Here are some interesting statistics and observations regarding one of the 21st century’s most valuable resources: sand.

Its from the New York Times article “The World’s Disappearing Sand” on 24 June 2016  (

  • We use more of this natural resource than any other except water and air. Sand is the thing modern cities are made of.
  • Sand is the essential ingredient that makes modern life possible. And we are starting to run out. That’s mainly because the number and size of cities is exploding, especially in the developing world. Every year there are more people on the planet, and every year more of them move to cities. Since 1950, the world’s urban population has ballooned to over 3.9 billion from 746 million.
  • According to the United Nations Environment Program, in 2012 alone the world used enough concrete to build a wall 89 feet high and 89 feet wide around the Equator. From 2011 to 2013, China used more cement than the United States used in the entire 20th century.
  • To build those cities, people are pulling untold amounts of sand out of the ground. Usable sand is a finite resource. Desert sand, shaped more by wind than by water, generally doesn’t work for construction. To get the sand we need, we are stripping riverbeds, floodplains and beaches.
  • Extracting the stuff is an estimated $70 billion industry.
  • Sand is tremendously heavy, which makes it expensive to transport.
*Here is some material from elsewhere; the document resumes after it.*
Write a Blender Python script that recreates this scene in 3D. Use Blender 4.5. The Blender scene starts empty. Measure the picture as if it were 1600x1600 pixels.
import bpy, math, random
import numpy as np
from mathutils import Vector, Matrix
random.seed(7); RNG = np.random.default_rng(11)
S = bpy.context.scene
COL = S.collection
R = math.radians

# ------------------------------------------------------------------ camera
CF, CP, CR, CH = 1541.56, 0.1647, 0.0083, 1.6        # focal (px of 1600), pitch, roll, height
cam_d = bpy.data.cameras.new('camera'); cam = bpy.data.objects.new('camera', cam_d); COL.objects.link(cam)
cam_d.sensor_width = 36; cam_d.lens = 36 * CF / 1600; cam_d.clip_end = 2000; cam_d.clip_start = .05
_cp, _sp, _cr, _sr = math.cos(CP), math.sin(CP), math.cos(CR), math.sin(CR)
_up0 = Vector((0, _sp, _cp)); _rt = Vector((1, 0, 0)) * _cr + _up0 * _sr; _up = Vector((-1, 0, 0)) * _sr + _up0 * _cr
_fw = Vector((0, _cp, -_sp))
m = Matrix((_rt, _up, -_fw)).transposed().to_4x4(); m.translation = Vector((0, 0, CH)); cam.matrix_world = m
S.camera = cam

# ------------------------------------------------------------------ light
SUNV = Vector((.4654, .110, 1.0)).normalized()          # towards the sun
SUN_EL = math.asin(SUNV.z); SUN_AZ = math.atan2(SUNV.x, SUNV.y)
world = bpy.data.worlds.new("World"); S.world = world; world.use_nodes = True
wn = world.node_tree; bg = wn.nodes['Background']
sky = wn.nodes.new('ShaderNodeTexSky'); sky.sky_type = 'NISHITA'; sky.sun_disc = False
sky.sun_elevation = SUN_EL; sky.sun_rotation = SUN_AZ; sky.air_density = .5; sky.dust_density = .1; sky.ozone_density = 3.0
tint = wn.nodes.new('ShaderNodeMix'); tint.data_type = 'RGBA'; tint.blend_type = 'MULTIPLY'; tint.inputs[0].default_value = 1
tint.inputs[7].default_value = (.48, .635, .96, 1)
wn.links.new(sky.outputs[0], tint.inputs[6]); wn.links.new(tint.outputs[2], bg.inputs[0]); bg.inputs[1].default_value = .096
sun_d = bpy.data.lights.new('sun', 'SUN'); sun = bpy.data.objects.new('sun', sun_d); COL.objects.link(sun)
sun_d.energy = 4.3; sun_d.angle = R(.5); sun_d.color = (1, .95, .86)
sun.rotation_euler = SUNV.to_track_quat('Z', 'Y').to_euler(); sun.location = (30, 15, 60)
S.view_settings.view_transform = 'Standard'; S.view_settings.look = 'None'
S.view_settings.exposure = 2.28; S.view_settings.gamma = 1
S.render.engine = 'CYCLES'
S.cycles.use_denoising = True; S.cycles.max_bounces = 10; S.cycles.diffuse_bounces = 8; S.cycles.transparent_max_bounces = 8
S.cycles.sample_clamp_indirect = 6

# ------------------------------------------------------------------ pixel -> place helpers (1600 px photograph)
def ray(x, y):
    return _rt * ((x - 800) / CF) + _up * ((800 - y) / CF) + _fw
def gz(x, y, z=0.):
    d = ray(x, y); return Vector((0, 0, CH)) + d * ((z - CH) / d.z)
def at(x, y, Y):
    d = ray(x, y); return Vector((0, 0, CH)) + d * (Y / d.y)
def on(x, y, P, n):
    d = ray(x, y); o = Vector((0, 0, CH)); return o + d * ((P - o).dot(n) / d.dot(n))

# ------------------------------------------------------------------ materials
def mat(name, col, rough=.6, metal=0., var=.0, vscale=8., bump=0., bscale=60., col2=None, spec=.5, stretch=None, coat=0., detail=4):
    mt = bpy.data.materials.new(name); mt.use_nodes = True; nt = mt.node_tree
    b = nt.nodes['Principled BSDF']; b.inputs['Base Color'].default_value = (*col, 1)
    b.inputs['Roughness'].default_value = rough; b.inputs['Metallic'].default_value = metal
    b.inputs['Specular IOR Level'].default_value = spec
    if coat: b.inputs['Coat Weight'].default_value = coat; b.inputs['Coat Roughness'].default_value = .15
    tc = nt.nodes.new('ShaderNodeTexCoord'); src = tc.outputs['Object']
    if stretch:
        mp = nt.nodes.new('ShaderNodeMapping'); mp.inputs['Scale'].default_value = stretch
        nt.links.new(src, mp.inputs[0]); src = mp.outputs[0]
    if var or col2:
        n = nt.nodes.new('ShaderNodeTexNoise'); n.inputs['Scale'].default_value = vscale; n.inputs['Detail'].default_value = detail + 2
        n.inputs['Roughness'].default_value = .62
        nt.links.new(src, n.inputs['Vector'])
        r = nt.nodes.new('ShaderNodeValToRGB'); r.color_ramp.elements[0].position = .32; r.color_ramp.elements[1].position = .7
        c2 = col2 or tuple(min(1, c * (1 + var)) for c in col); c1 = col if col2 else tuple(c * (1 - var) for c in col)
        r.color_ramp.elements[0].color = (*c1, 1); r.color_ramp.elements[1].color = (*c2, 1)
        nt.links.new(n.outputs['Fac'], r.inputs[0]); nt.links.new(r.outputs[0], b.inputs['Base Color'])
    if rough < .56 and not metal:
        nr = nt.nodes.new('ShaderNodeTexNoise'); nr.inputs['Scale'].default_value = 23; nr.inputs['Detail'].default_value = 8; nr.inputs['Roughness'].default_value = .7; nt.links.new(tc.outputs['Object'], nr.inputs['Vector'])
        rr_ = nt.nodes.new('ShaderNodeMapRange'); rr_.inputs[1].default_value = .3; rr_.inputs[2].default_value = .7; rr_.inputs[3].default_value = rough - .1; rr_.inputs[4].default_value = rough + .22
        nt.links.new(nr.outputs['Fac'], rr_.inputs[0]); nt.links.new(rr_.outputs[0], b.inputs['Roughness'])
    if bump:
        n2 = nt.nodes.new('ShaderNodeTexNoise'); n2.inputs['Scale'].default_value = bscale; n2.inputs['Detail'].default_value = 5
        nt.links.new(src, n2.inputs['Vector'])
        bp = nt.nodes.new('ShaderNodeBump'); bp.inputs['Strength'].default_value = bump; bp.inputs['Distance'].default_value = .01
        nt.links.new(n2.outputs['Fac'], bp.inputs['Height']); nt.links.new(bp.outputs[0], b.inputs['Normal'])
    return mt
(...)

If you forbid sand mining in your backyard — as many American communities are trying to do — then it has to be trucked in from somewhere else. That drives up the price. Concrete is relatively cheap; if the cost of making a new building or road were to double, it could hit the economy hard.
  • Not to mention the extra truck traffic and pollution. California state officials estimated that if the average hauling distance for sand and gravel increased to 50 miles from 25 miles, trucks would burn through nearly 50 million more gallons of diesel fuel every year.
  • We can make more sand, but crushing rock or pulverizing concrete is costly, and the resulting sand is ill suited for many applications. We can use alternative substances for some purposes, but what other substance can we possibly find 40 billion tons of, every year?
  • Hardly anyone thinks about sand, where it comes from or what we do to get it. But a world of seven billion people, more and more of whom want apartments to live in and offices to work in and malls to shop in, can’t afford that luxury anymore.
  • It once seemed as if the planet had such boundless supplies of oil, water, trees and land that we didn’t need to worry about them. But of course, we’re learning the hard way that none of those things are infinite, and the price we’ve paid so far for using them is going up fast. We’re having to conserve, reuse, find alternatives for and generally get smarter about how we use those natural resources.
  • That’s how we need to start thinking about sand.